Graph based hyperspectral image segmentation with improved affinity matrix

Image segmentation and clustering is a method to extract a set of components whose members are similar in some way. Instead of focusing on the consistencies of local image characteristics such as borders and regions in a perceptual way, the spectral graph theoretic approach is based on the eigenvectors of an affinity matrix; therefore it captures perceptually important non-local properties of an image. A typical spectral graph segmentation algorithm, normalized cuts, incorporates both the dissimilarity between groups and similarity within groups by capturing global consistency making the segmentation process more balanced and stable.

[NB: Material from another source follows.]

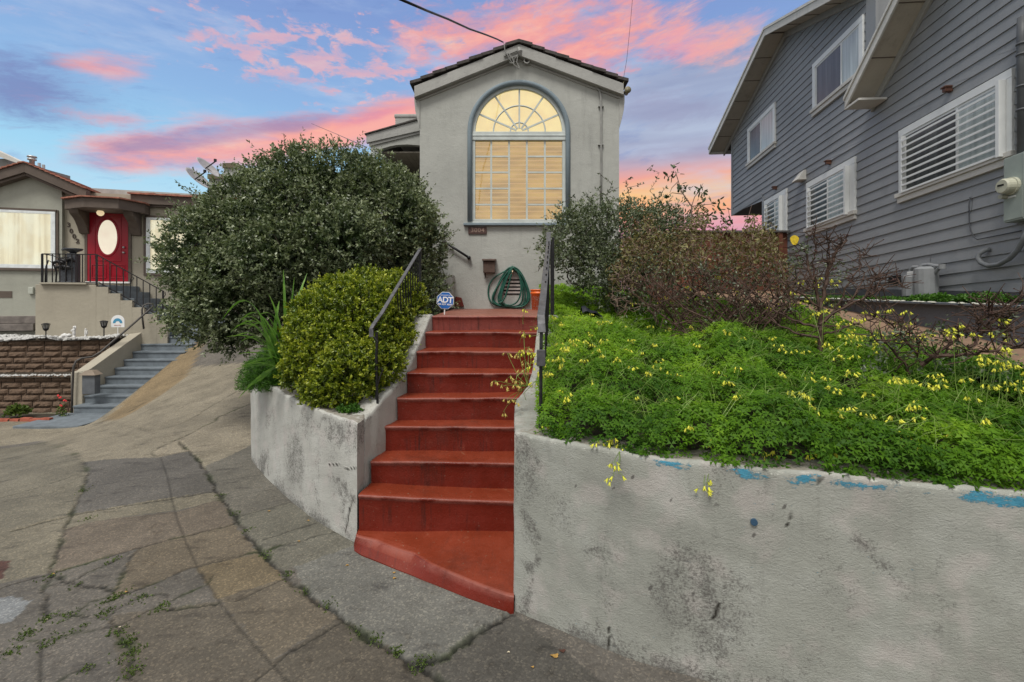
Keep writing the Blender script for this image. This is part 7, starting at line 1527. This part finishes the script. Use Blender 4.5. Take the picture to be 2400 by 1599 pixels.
# flowers
fv = []; ff = []; stm = MB(); nfl = 0
def flower(c, ax, s):
    global nfl
    ax = unit(np.array(ax, float)); a = unit(np.cross(ax, rng.normal(size=3))); b_ = np.cross(ax, a); k0 = len(fv)
    fv.append(c)
    for r_, l_ in ((.16, .10), (.24, .55)):
        for j in range(5): fv.append(c+(a*math.cos(j*1.2566)+b_*math.sin(j*1.2566))*r_*s+ax*l_*s)
    for j in range(10):
        r_ = .50 if j % 2 == 0 else .36; l_ = 1.05 if j % 2 == 0 else .85; fv.append(c+(a*math.cos(j*.6283)+b_*math.sin(j*.6283))*r_*s+ax*l_*s)
    for j in range(5):
        j2 = (j+1) % 5; ff.append((k0, k0+1+j, k0+1+j2, k0+1+j2)); ff.append((k0+1+j, k0+1+j2, k0+6+j2, k0+6+j)); ff.append((k0+6+j, k0+6+j2, k0+11+2*j+1, k0+11+2*j)); ff.append((k0+6+j2, k0+11+(2*j+2) % 10, k0+11+2*j+1, k0+11+2*j+1))
    nfl += 1
def umbel(head, base, n_, s=.024, mb=None, curve=.05):
    mb = mb or stm; head = np.array(head); base = np.array(base); m_ = (head+base)/2+rng.normal(size=3)*curve*np.array([1, 1, .2]); mb.tube([base, base*.4+m_*.6, m_*.3+head*.7+np.array([0, 0, .01]), head], [.0021, .0019, .0017, .0015], 3, cap=False)
    for _ in range(n_):
        a = rng.uniform(0, 6.28); r_ = rng.uniform(.012, .034); e = head+np.array([r_*math.cos(a), r_*math.sin(a), rng.uniform(-.018, .012)]); mb.tube([head, (head+e)/2+np.array([0, 0, .009]), e], .0008, 3, cap=False)
        flower(e, (math.cos(a)*.55+rng.normal()*.2, math.sin(a)*.55-.15, -1+rng.normal()*.35), s*rng.uniform(.75, 1.1))
hot = [(1300,850,34,28,3.5,16),(1262,868,14,26,3.3,9),(1330,820,40,30,4.0,9),(1400,838,34,16,3.8,8),(1478,836,26,18,3.9,6),(1390,880,50,30,3.5,6),(1330,745,40,24,5.4,7),(1370,800,60,20,4.4,5),(1260,800,20,30,4.4,4),(1985,770,60,32,3.9,20),(1950,815,60,26,3.8,14),(2020,820,60,24,3.6,12),(1890,680,60,34,4.6,10),(1850,720,40,30,4.8,6),(2100,770,60,32,3.5,14),(2160,800,50,24,3.3,10),(2230,775,40,14,3.3,8),(2300,850,60,26,3.0,12),(2380,880,30,30,2.8,10),(2290,800,50,16,3.1,6),(1760,690,80,24,5.2,14),(1640,700,70,24,5.4,9),(1560,720,60,26,5.5,7),(1600,790,90,40,4.6,12),(1700,840,90,30,3.9,10),(1760,850,60,40,3.8,8),(1880,900,120,30,3.2,10),(2060,900,120,30,2.9,10),(2250,930,100,30,2.7,8),(1620,870,100,40,3.5,8),(1500,900,90,30,3.3,5),(1440,760,60,30,4.8,6),(1400,950,80,24,3.05,4),(1560,960,120,24,2.95,4),(1750,960,120,20,2.85,4),(1960,960,120,24,2.75,5),(2180,960,120,24,2.6,5),(1850,1000,200,24,2.6,5)]
for px, py, sx_, sy_, d, cnt_ in hot:
    for _ in range(int(cnt_*(.72 if (px < 1520 or px > 1840 or py < 760) else .32)+.5)):
        d_ = d+rng.normal()*.12; h_ = P(px+rng.normal()*sx_, py+rng.normal()*sy_, d_); zc = float(canopy(np.array([h_.x]), np.array([h_.y]))[0]); hz_ = max(h_.z, zc-.0)+.01
        hz_ = min(hz_, zc+.55); hd = (h_.x, h_.y, hz_); umbel(hd, (h_.x+rng.normal()*.07, h_.y+rng.normal()*.07, min(zc-.05, hz_-.08)), rng.integers(3, 7), .025)
for px, py, d, n_ in ((1400,1035,2.6,4),(1440,1030,2.58,4),(1455,1045,2.55,3),(1590,1000,2.6,4),(1670,1030,2.5,5),(1785,1062,2.42,5),(1800,1090,2.38,4),(1825,1060,2.4,4),(1860,1052,2.38,3),(1900,1065,2.34,3),(1945,1062,2.32,3),(2000,1000,2.45,4),(2010,1040,2.38,5),(2120,1015,2.3,6),(2135,1035,2.28,5),(2235,1010,2.3,4),(1900,930,2.75,5),(1880,920,2.8,4),(2310,980,2.3,3),(1275,990,2.95,3),(1850,920,2.8,4),(2140,950,2.5,4)):
    h_ = P(px, py, d); umbel(h_, (h_.x+rng.normal()*.05, h_.y+rng.uniform(.05, .14), h_.z-.08), n_, .027)
YEL = simple('yellow_petals', (.54, .54, .045), .5, var=.18, vs=30)
STG = simple('pale_green_stems', (.16, .24, .05), .5, var=.3, vs=30)
for _ in range(2600):
    y_ = rng.uniform(2.0, 5.2); x_ = rng.uniform(.3, 4.6)
    if not pip(np.array([x_]), np.array([y_]), OX_POLY)[0] or dwall(np.array([x_]), np.array([y_]))[0] < .12: continue
    zc = float(canopy(np.array([x_]), np.array([y_]))[0]); a = rng.uniform(0, 6.28); l_ = rng.uniform(.06, .24); stm.tube([(x_, y_, zc-.08), (x_+.5*l_*math.cos(a), y_+.5*l_*math.sin(a), zc+.0), (x_+l_*math.cos(a), y_+l_*math.sin(a), zc+rng.uniform(.0, .07))], [.0016, .0013, .0010], 3, cap=False)
tag(stm.build('flower_stems', STG), 'thin pale green flower stems standing over the oxalis carpet', 'stems', kind='stuff')
tag(np_mesh('oxalis_flowers', np.array(fv), np.array(ff), YEL, smooth=True), 'hundreds of nodding yellow oxalis flowers over the green carpet', 'flowers', kind='stuff')
# sprigs hanging outside
def sprig(label, base, heads, mat=YEL, s=.026, dry=False):
    global fv, ff
    fv, ff = [], []; mb_ = MB(); g = thing('flower_sprig', tuple(base), label, 'flowers')
    for h_, n_ in heads: umbel(P(*h_), base, n_, s, mb_, .02)
    mb_.build('stems', STG, g); np_mesh('flowers', np.array(fv), np.array(ff), mat, g, smooth=True)['kind'] = 'stuff'
WIL = simple('wilted_yellow_petals', (.42, .33, .08), .6, var=.3, vs=40)
wilt = P(1236, 905, 3.45)
sprig('sprig of wilting yellow flowers leaning over the red steps from the right cheek', wilt, [((1160,895,3.35),4),((1180,905,3.35),4),((1195,885,3.4),5),((1212,895,3.4),6),((1205,905,3.35),5),((1205,940,3.3),4),((1190,935,3.35),3),((1228,780,3.5),3),((1215,828,3.5),3),((1190,830,3.45),3),((1238,815,3.5),4),((1180,965,3.3),2),((1232,850,3.5),4),((1222,870,3.45),4)], WIL)
sprig('yellow flower sprig dangling down the pale wall, left of the other dangling sprig', P(1452, 1058, 2.5), [((1440,1085,2.46),5),((1450,1110,2.45),3),((1435,1120,2.45),2)])
sprig('yellow flower sprig dangling on the pale wall, right of the other dangling sprig', P(1662, 1085, 2.36), [((1656,1132,2.32),4),((1650,1145,2.32),3)])
# ground cover on the ledge of the grey wall
for (x0_, x1_, n_, lab) in ((2140, 2232, 420, 'dark green leafy clump under the gas meter on the low wall ledge'), (2250, 2360, 420, 'dark green leafy clump right of the gas meter on the low wall ledge')):
    c0_ = P((x0_+x1_)/2, 700, 5.6); a, z_ = nb((x0_+x1_)/2, 704, 4.75); c = ((4.75+.0864*a), a, z_-.02); tuft('leafy_clump', c, (.16, .36, .13), n_, GRN, lab, 'plant', .035, .022)
pp = []; 
for _ in range(2600): a = rng.uniform(5.4, 9.8); pp.append((4.62+.0864*a+rng.uniform(0, .6), a, 1.86+.02*(a-5.4)+rng.uniform(0, .05)))
pp = np.array(pp); tag(leaf_obj('low_grass', [clumps(pp, np.tile([[0, 0, 1.]], (len(pp), 1)), 7, (.02, .05), .022, .012, .5, 'diamond')], GRN), 'low grassy weeds on the ledge between the low wall and the grey house', 'grass', kind='stuff')
pp = []
for _ in range(1500): y_ = rng.uniform(2.6, 5.5); pp.append((3.5+rng.normal()*.12+.03*(y_-3), y_, 1.33+.11*(y_-3.2)+rng.uniform(0, .05)))
pp = np.array(pp); tag(leaf_obj('path_edge_weeds', [clumps(pp, np.tile([[0, 0, 1.]], (len(pp), 1)), 6, (.03, .07), .026, .013, .5, 'diamond')], GRN), 'weeds along the edge of the tan side path', 'weeds', kind='stuff')
# dark plastic sheet under the right shrub
c = P(1388, 722, 5.6); b = MB(); V = []; 
for j in range(7):
    for i in range(15): u, v = i/14, j/6; V.append((c.x-.13+.24*u, c.y-.1+.3*v, c.z-.06+.03*math.sin(u*4+v*3)+.05*math.sin(v*5)+.012*math.sin(u*11)-.03*u))
b.add(V, [(j*15+i, j*15+i+1, (j+1)*15+i+1, (j+1)*15+i) for j in range(6) for i in range(14)]); tag(b.build('plastic_sheet', simple('black_plastic', (.02, .022, .03), .35), smooth=True), 'crumpled black plastic sheet under the grey green shrub', 'plastic sheet')
# ------------------------------------------------------------------ weeds in the cracks, litter
wp = []
for a, c_, n_, s_ in ((745,932,60,.05),(510,892,46,.05),(205,982,40,.05),(120,1055,60,.06),(235,1085,44,.06),(600,1150,60,.06),(590,1085,50,.05),(540,1040,40,.05),(605,1220,50,.05),(1325,778,34,.05),(1500,925,30,.05),(1730,1080,30,.05),(1830,1130,46,.05),(1930,1190,60,.06),(1225,690,26,.05),(1130,580,22,.04),(1080,500,22,.05),(390,390,30,.07),(410,520,22,.06),(520,715,26,.05),(650,890,34,.05),(470,960,44,.06),(1020,410,20,.05),(300,975,30,.07),(60,1135,40,.06),(410,1205,18,.04),(230,790,22,.05),(380,1020,18,.05),(1640,1050,14,.05),(1400,860,12,.05),(560,870,26,.06),(350,830,18,.05)):
    gx_, gy_ = px2g(a/1.9617, 950+c_/1.9617)
    for _ in range(int(n_*.9)): x_ = gx_+rng.normal()*s_*.5; y_ = gy_+rng.normal()*s_*.6; wp.append((x_, y_, float(G(np.array([x_]), np.array([y_]))[0])+rng.uniform(0, .004)))
wp = np.array(wp); WG = leafmat('weed_leaves', [(.05, (.03, .05, .012)), (.5, (.075, .12, .02)), (.95, (.16, .22, .05))], .25, .55, .3)
tag(leaf_obj('crack_weeds', [clumps(wp, np.tile([[0, 0, 1.]], (len(wp), 1)), 5, (.003, .012), .010, .006, .2, 'diamond', .8)], WG), 'small green weeds and moss growing in the pavement cracks', 'weeds', kind='stuff')
def dead_leaf(px, py, s, mat, label, group=None, z=None, d=None):
    if d is None: gx_, gy_ = px2g(px, py); gz = float(G(np.array([gx_]), np.array([gy_]))[0])
    else: q = P(px, py, d); gx_, gy_, gz = q.x, q.y, q.z
    a = rng.uniform(0, 6.28); pts = []
    for k_ in range(12): t_ = k_/12*6.28; r_ = s*(1+.18*math.sin(3*t_+a)+.1*math.sin(5*t_)); pts.append((gx_+r_*math.cos(t_+a), gy_+r_*.62*math.sin(t_+a), gz+.006+.25*s*math.cos(t_)**2))
    b = MB(); b.add(pts+[(gx_, gy_, gz+.006)], [(i, (i+1) % 12, 12) for i in range(12)]); return tag(b.build('fallen_leaf', mat, smooth=True), label, 'leaf', group)
OC = simple('ochre_dead_leaf', (.32, .19, .05), .7, var=.3, vs=50); BR = simple('dark_red_dead_leaf', (.07, .03, .02), .7); PL = simple('pale_leaf_scrap', (.48, .42, .30), .8, var=.2, vs=60)
dead_leaf(1300, 1540, .022, OC, 'ochre fallen leaf on the pavement in front of the long pale wall'); dead_leaf(1318, 1528, .018, BR, 'dark curled fallen leaf just behind the ochre leaf on the pavement')
for px, py in ((925,1357),(923,1344),(814,1327),(125,1347),(296,1389),(280,1472),(722,1222),(630,1199),(110,1454),(1192,1531),(1248,1566),(700,1270)): dead_leaf(px, py, rng.uniform(.007, .014), PL if rng.random() < .6 else OC, 'tiny pale scrap of dead leaf lying on the pavement', 'leaf scraps on the pavement')
# flower bed plants on the far left
c = P9(95, 1425, 10.0); tuft('bedding_plant', (c.x, c.y, c.z-.12), (.22, .15, .3), 130, WG, 'small green bedding plant with a white flower at the foot of the block wall', 'plant', .06, .03)
rp = thing('rose_plant', P9(335, 1450, 10.1), 'thin rose plant with small red flowers before the lower block wall', 'plant')
b = MB()
for a, c_ in (((340, 1490), (318, 1360)), ((335, 1490), (335, 1410)), ((345, 1490), (350, 1385)), ((330, 1490), (305, 1430)), ((342, 1490), (362, 1440))): b.tube([P9(*a, 10.1), P9((a[0]+c_[0])/2+4, (a[1]+c_[1])/2, 10.1), P9(*c_, 10.1)], .006, 4)
b.build('stems', BARK2, rp)
b = MB()
for a, c_ in ((318, 1358), (334, 1408), (324, 1365), (350, 1383)): c = P9(a, c_, 10.08); [b.add([(c.x+o[0]+.022*v[0], c.y+o[1]+.022*v[1], c.z+o[2]+.022*v[2]) for v in ico], icf) for o in rng.normal(size=(3, 3))*.012]
b.build('flowers', simple('red_rose_petals', (.5, .03, .03), .6), rp, smooth=True)
lp = np.array([P9(335+rng.normal()*14, 1440+rng.normal()*22, 10.1) for _ in range(90)]); leaf_obj('leaves', [(leaves(lp, rng.normal(size=(90, 3)), .05, .03, shape='oval'), rng.random(90))], WG, rp)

For spectral graph partitioning, we create a graph-image representation wherein each pixel is taken as a graph node, and two pixels are connected by an edge based on certain similarity criteria. In most cases, nearby pixels are likely to be in the same region, therefore each pixel is connected to its spatial neighbors in the normalized cut algorithm. However, this ignores the difference between distinct groups or the similarity within a group. A hyperspectral image contains high spatial correlation among pixels, but each pixel is better described by its high dimensional spectral feature vector which provides more information when characterizing the similarities among every pair of pixels. Also, to facilitate the fact that boundary usually resides in low density regions in spectral domain, a local density adaptive affinity matrix is presented in this paper. Results will be shown for airborne hyperspectral imagery collected with the HyMAP, AVIRIS, HYDICE sensors.